We had an enjoyable visit to the handsome Institution of Civil Engineers at 1 Great George Street. This year they are celebrating the two hundredth anniversary of their founding, by eight civil (as opposed to military) engineers at Kendall’s coffee house in Fleet Street. As the Institution grew they moved premises several times. The last move, which was caused by the demolition of their building for the construction of the present Treasury Building, was across Great George Street, where the present stone-clad building was completed in 1913, incorporating the very fine wooden panelling from their old headquarters, only finished in 1986.

We were lucky to be able to see all the ground floor rooms, in which the earlier panelling was installed. These are often used for conferences, and are each called after a distinguished early engineer and feature many portraits of past presidents – there were many familiar names: Brunel, Stephenson and Telford among them. We then proceeded up the magnificent stairs to the first floor, where there is a lecture theatre and a very sumptuous reception room, previously used for engineering examinations and their annual ball, as well as the old library in which the Institution puts on exhibitions open to the public. We were also taken upstairs to their excellent modern library, which is much used by their 90,000 members.

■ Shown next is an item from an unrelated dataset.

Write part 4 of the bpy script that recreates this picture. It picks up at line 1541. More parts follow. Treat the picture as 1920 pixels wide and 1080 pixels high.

On the way the portrait of a past president was pointed out: Mr Brodie, who was president from 1920 to 21 and solved the problem of disputes over whether football goals had been scored or not, by proposing the attachment of nets to the back of goals! A good example of the wide-ranging problem-solving that engineers are trained for.

The main entrance, staircase and exhibition room are open to the general public, Monday to Friday and are well worth a visit, especially to view their bi-centenial "Invisible Superheroes" exhibition.